Bu örgütün temel özelliği Amerikancı olmasıdır. 1925’te hain Şeyh Sait liderliğinde cumhuriyete karşı silah çeken Halidiler tepelenmişler, sinmişlerdir. Bunları ABD 1950’den itibaren yeniden devreye sokmuştur. En önemli hocaları da İskenderpaşa Camii imamı olan  Mehmet Zahit Kotku idi.  

Ülkemizde Amerikancı derin devletin elemanı konumunda çalışan  Halidileri darbeci Kenan Evren de kuvvetle korumuştur. Ve daha önce Refah Partisi ile yarı yarıya, AKP ile de tam olarak Halidiler Türkiye’nin yönetimini ele geçirmişlerdir.

İRAN KARŞITLIĞI

Bölgemizdeki ABD işgaline karşı direnen en kararlı devletin İran olduğu ortada. İran, işgalci İsrail ile ve IŞİD ile mücadele içinde. İşte Kasım Süleymani’nin suçu bu idi… Amerika’ya, İsrail’e ve IŞİD’e karşı mücadele ediyordu.

Bugün Türkiye’yi yöneten Halidi tarikatı ise işte bu üç güce bağlı… Halidi Cübbeli  Ahmet’in İran düşmanlığı, Amerika adına yürütülen bir ideolojik savaştır. Cübbeli ve benzerleri İslam’ı savunuyor görünerek Amerikan sömürgeciliğine hizmet ediyorlar.

ALEVİ DÜŞMANLIĞI BURADAN

Türkiye’de Alevi ve Sünni Müslümanlar arasında tarihte bir düşmanlık olmadı. Öyle ki 16. Yüzyıl’da ortaya çıkan ve Celali İsyanları diye bilinen ayaklanma döneminde bile Sünni halkın Alevi kesime düşmanlığı görülmemişti. Halbuki padişah Yavuz Sultan Selim ile oğlu Kanuni Sultan Süleyman Sünni kesimi şiddetle Aleviler aleyhine kışkırtmışlardı.

Bugün de iktidar kaynaklı bir kışkırtma yürütülüyor. Bunun merkezini de işte bu Halidi örgütler oluşturuyor.

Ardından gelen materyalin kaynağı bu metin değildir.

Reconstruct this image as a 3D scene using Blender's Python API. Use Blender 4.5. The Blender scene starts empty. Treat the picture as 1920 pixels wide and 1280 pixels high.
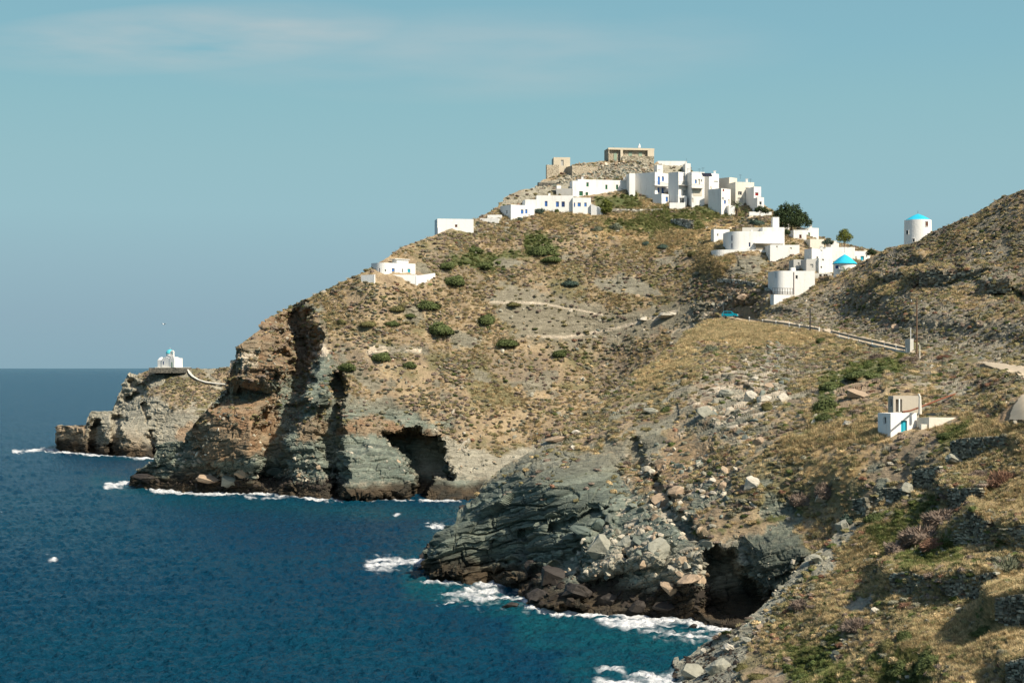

Alevi evlerini, tıpkı 41 yıl önce Maraş’ta olduğu gibi işaretleme hainliği görülmeye başlandı.

Şehit olan Alevi askerlerin ikinci sınıf bir işleme tutulduğu yönünde ayrıştırıcı haberler sıklaşmaya başladı. Alevi şehidi inatla camiye sokmaya kalkışan bir kadro Türk Silahlı Kuvvetleri’ni ele geçirmiş durumda.

Bunlar yanlıştır, tehlikelidir. İnsan haklarına da inanç özgürlüğüne de aykırı bu tutumun merkezi ne yazık ki bugünkü AKP yönetimidir.

AKP Lideri Erdoğan’a soruyorum: Mısırlı kıza, Filistinli  oğlana ağıt yakıyorsun; iyi, yak! Hadi kendi vatandaşın olan Alevi şehidin cenazesine gitmiyorsun; bir başsağlığı mesajı da mı yayınlayamazdın be arkadaş?